-- start --

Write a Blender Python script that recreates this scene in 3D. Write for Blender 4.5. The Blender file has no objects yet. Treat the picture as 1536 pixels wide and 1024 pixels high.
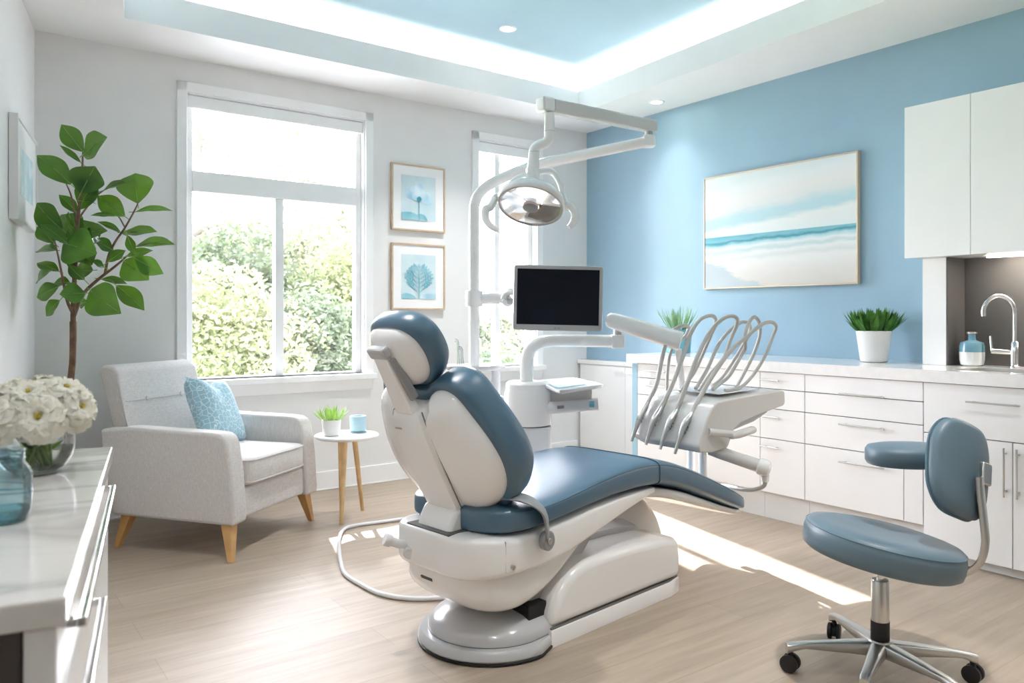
import bpy, math, random
from mathutils import Vector, Matrix
random.seed(7)
PI = math.pi
R = math.radians
SC = bpy.context.scene
SKY, SUN, EXPO = 10.4, 6.5, 2.0
COL = SC.collection

# ------------------------------------------------------------------ camera numbers
FPX, EYE = 1163.0, 1.1475            # focal length in pixels of a 1536 wide frame, lens height

def at(u, v, d):
    """world point that a lens ray meets at depth d (used to measure the room)"""
    return Vector(((u - 768) / FPX * d, d, EYE - (v - 476) / FPX * d))

def onz(u, v, z):
    return at(u, v, (z - EYE) / (-(v - 476) / FPX))

# room frame: corner of window wall and blue wall, a = along window wall, b = along blue wall
CORNER = Vector((0.6298, 6.54, 0))
AX = Vector((-0.80695, -0.59061, 0))
BX = Vector((0.59061, -0.80695, 0))
ROT_ROOM = math.atan2(AX.y, AX.x)
M_ROOM = Matrix.Translation(CORNER) @ Matrix.Rotation(ROT_ROOM, 4, 'Z')
LCORNER = CORNER + 3.979 * AX
LX = Vector((0.4209, -0.9071, 0))     # along the left wall towards the lens
LN = Vector((0.9071, 0.4209, 0))
M_LEFT = Matrix.Translation(LCORNER) @ Matrix.Rotation(math.atan2(LX.y, LX.x), 4, 'Z')  # x along wall, y into room

# ------------------------------------------------------------------ materials
def new_mat(name):
    m = bpy.data.materials.new(name)
    m.use_nodes = True
    nt = m.node_tree
    for n in list(nt.nodes):
        nt.nodes.remove(n)
    out = nt.nodes.new('ShaderNodeOutputMaterial')
    return m, nt, out

def principled(nt, out, col=(.8, .8, .8), rough=.5, metal=0., spec=.5, coat=0., trans=0., ior=1.45, sheen=0.):
    p = nt.nodes.new('ShaderNodeBsdfPrincipled')
    p.inputs['Base Color'].default_value = (*col, 1)
    p.inputs['Roughness'].default_value = rough
    p.inputs['Metallic'].default_value = metal
    p.inputs['Specular IOR Level'].default_value = spec
    p.inputs['Coat Weight'].default_value = coat
    p.inputs['Coat Roughness'].default_value = .12
    p.inputs['Transmission Weight'].default_value = trans
    p.inputs['IOR'].default_value = ior
    p.inputs['Sheen Weight'].default_value = sheen
    nt.links.new(p.outputs[0], out.inputs['Surface'])
    return p

def node(nt, typ, **kw):
    n = nt.nodes.new(typ)
    for k, v in kw.items():
        if k in n.inputs:
            n.inputs[k].default_value = v
        else:
            setattr(n, k, v)
    return n

def simple(name, col, rough=.5, metal=0., spec=.5, coat=0., var=.04, vscale=6., bump=0., bscale=200., sheen=0., trans=0., ior=1.45):
    """plain surface with a faint procedural variation and an optional fine bump"""
    m, nt, out = new_mat(name)
    p = principled(nt, out, col, rough, metal, spec, coat, trans, ior, sheen)
    tc = node(nt, 'ShaderNodeTexCoord')
    nz = node(nt, 'ShaderNodeTexNoise', Scale=vscale, Detail=3.)
    nt.links.new(tc.outputs['Object'], nz.inputs['Vector'])
    if var:
        ramp = node(nt, 'ShaderNodeValToRGB')
        ramp.color_ramp.elements[0].position = .3
        ramp.color_ramp.elements[1].position = .7
        ramp.color_ramp.elements[0].color = (*[c * (1 - var) for c in col], 1)
        ramp.color_ramp.elements[1].color = (*[min(1, c * (1 + var)) for c in col], 1)
        nt.links.new(nz.outputs['Fac'], ramp.inputs['Fac'])
        nt.links.new(ramp.outputs['Color'], p.inputs['Base Color'])
    if bump:
        n2 = node(nt, 'ShaderNodeTexNoise', Scale=bscale, Detail=2.)
        nt.links.new(tc.outputs['Object'], n2.inputs['Vector'])
        b = node(nt, 'ShaderNodeBump', Strength=bump, Distance=.002)
        nt.links.new(n2.outputs['Fac'], b.inputs['Height'])
        nt.links.new(b.outputs['Normal'], p.inputs['Normal'])
    return m

def glow(name, col, strength):
    m, nt, out = new_mat(name)
    e = node(nt, 'ShaderNodeEmission', Strength=strength)
    e.inputs['Color'].default_value = (*col, 1)
    nt.links.new(e.outputs[0], out.inputs['Surface'])
    return m

def thin_glass(name, tint=(1, 1, 1), refl=.06, rough=.02):
    """thin pane: passes light straight through with a faint mirror"""
    m, nt, out = new_mat(name)
    t = node(nt, 'ShaderNodeBsdfTransparent')
    t.inputs['Color'].default_value = (*tint, 1)
    g = node(nt, 'ShaderNodeBsdfGlossy', Roughness=rough)
    fr = node(nt, 'ShaderNodeFresnel', IOR=1.45)
    mul = node(nt, 'ShaderNodeMath', operation='MULTIPLY_ADD')
    mul.inputs[1].default_value = .8
    mul.inputs[2].default_value = refl
    mul.use_clamp = True
    nt.links.new(fr.outputs[0], mul.inputs[0])
    mx = node(nt, 'ShaderNodeMixShader')
    nt.links.new(mul.outputs[0], mx.inputs[0])
    nt.links.new(t.outputs[0], mx.inputs[1])
    nt.links.new(g.outputs[0], mx.inputs[2])
    nt.links.new(mx.outputs[0], out.inputs['Surface'])
    return m

def leafy(name, c1, c2, trans_col, rough=.35, tw=.35, scale=3.):
    m, nt, out = new_mat(name)
    p = principled(nt, out, c1, rough, 0, .5)
    tc = node(nt, 'ShaderNodeTexCoord')
    nz = node(nt, 'ShaderNodeTexNoise', Scale=scale, Detail=2.)
    nt.links.new(tc.outputs['Object'], nz.inputs['Vector'])
    ramp = node(nt, 'ShaderNodeValToRGB')
    ramp.color_ramp.elements[0].position = .35
    ramp.color_ramp.elements[1].position = .65
    ramp.color_ramp.elements[0].color = (*c1, 1)
    ramp.color_ramp.elements[1].color = (*c2, 1)
    nt.links.new(nz.outputs['Fac'], ramp.inputs['Fac'])
    nt.links.new(ramp.outputs['Color'], p.inputs['Base Color'])
    t = node(nt, 'ShaderNodeBsdfTranslucent')
    t.inputs['Color'].default_value = (*trans_col, 1)
    mx = node(nt, 'ShaderNodeMixShader')
    mx.inputs[0].default_value = tw
    nt.links.new(p.outputs[0], mx.inputs[1])
    nt.links.new(t.outputs[0], mx.inputs[2])
    nt.links.new(mx.outputs[0], out.inputs['Surface'])
    return m

MAT = {}
MAT['wall'] = simple('wall_paint', (.80, .795, .79), .75, spec=.2, var=.01, bump=.05, bscale=300)
MAT['wall_left'] = simple('left_wall_paint', (.88, .865, .86), .75, spec=.2, var=.01)
MAT['wall_back'] = simple('pale_back_wall_paint', (.48, .465, .45), .75, spec=.2, var=.01)
MAT['soffit'] = simple('ceiling_paint', (.87, .87, .865), .8, spec=.15, var=.01)
MAT['trim'] = simple('white_trim_paint', (.90, .90, .90), .4, var=.01)
MAT['blue_wall'] = simple('blue_wall_paint', (.325, .48, .60), .42, spec=.3, var=.015, bump=.03, bscale=400)
MAT['tray_blue'] = simple('pale_blue_ceiling_paint', (.44, .63, .73), .7, spec=.2, var=.01)
MAT['cab'] = simple('white_lacquer', (.87, .87, .87), .28, var=.01)
MAT['cab_blue'] = simple('blue_lacquer', (.36, .57, .69), .35, var=.02)
MAT['gap'] = simple('shadow_gap', (.10, .10, .10), .7)
MAT['plinth'] = simple('plinth_white', (.84, .84, .83), .5, var=.02)
MAT['quartz'] = simple('white_quartz', (.82, .81, .80), .12, spec=.5, var=.03, vscale=30)
MAT['splash'] = simple('charcoal_panel', (.10, .098, .097), .35, var=.06, vscale=3)
MAT['steel'] = simple('brushed_steel', (.62, .61, .59), .28, metal=1, var=.05)
MAT['chrome'] = simple('chrome', (.80, .80, .80), .1, metal=1, var=.02)
MAT['alu'] = simple('cast_aluminium', (.55, .55, .54), .32, metal=1, var=.04)
MAT['plastic'] = simple('white_plastic', (.86, .85, .845), .22, coat=.4, var=.01)
MAT['plastic_warm'] = simple('warm_white_plastic', (.66, .64, .62), .26, coat=.4, var=.012)
MAT['plastic_grey'] = simple('light_grey_plastic', (.50, .50, .51), .25, coat=.3, var=.02)
MAT['plastic_cool'] = simple('cool_white_plastic', (.72, .73, .75), .25, coat=.3, var=.01)
MAT['grey'] = simple('mid_grey_plastic', (.30, .30, .31), .4, var=.03)
MAT['lift_grey'] = simple('lift_arm_grey', (.42, .42, .42), .4, var=.03)
MAT['black'] = simple('black_rubber', (.012, .012, .013), .45, var=.1)
MAT['screen'] = simple('dark_screen_glass', (.008, .011, .019), .2, spec=.25, var=.05)
MAT['bezel'] = simple('silver_bezel', (.50, .50, .51), .35, metal=.3, var=.02)
MAT['blue_vinyl'] = simple('blue_vinyl', (.046, .116, .186), .36, spec=.9, coat=.35, var=.05, vscale=9, bump=.12, bscale=600)
MAT['blue_seam'] = simple('blue_vinyl_seam', (.05, .105, .145), .45, var=.05)
MAT['stool_vinyl'] = simple('grey_blue_vinyl', (.11, .165, .205), .4, spec=.5, var=.05, vscale=9, bump=.12, bscale=600)
MAT['stool_seam'] = simple('grey_blue_seam', (.09, .16, .21), .5, var=.05)
MAT['oak'] = simple('oak_leg', (.60, .34, .13), .4, var=.12, vscale=14)
MAT['ash'] = simple('ash_leg', (.66, .44, .22), .4, var=.12, vscale=18)
MAT['oak_frame'] = simple('pale_oak_frame', (.60, .45, .31), .45, var=.1, vscale=25)
MAT['gold_frame'] = simple('champagne_frame', (.62, .50, .38), .35, metal=.25, var=.05)
MAT['paper'] = simple('mat_board', (.86, .86, .86), .7, spec=.2, var=.01)
MAT['white_frame'] = simple('white_frame', (.80, .80, .80), .4, var=.02)
MAT['ceramic'] = simple('white_ceramic', (.82, .81, .80), .3, var=.02)
MAT['ceramic_blue'] = simple('pale_blue_ceramic', (.42, .60, .69), .35, var=.04)
MAT['ceramic_teal'] = simple('teal_ceramic', (.14, .40, .48), .3, var=.04)
MAT['soil'] = simple('potting_soil', (.05, .035, .022), .9, var=.3, vscale=60)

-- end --

• PROMPT:
Up to and including the line with "return at(u, v, (z", copy the data above from its first line. Skip pictures.

• TASK RESULT:
Write a Blender Python script that recreates this scene in 3D. Write for Blender 4.5. The Blender file has no objects yet. Treat the picture as 1536 pixels wide and 1024 pixels high.
import bpy, math, random
from mathutils import Vector, Matrix
random.seed(7)
PI = math.pi
R = math.radians
SC = bpy.context.scene
SKY, SUN, EXPO = 10.4, 6.5, 2.0
COL = SC.collection

# ------------------------------------------------------------------ camera numbers
FPX, EYE = 1163.0, 1.1475            # focal length in pixels of a 1536 wide frame, lens height

def at(u, v, d):
    """world point that a lens ray meets at depth d (used to measure the room)"""
    return Vector(((u - 768) / FPX * d, d, EYE - (v - 476) / FPX * d))

def onz(u, v, z):
    return at(u, v, (z - EYE) / (-(v - 476) / FPX))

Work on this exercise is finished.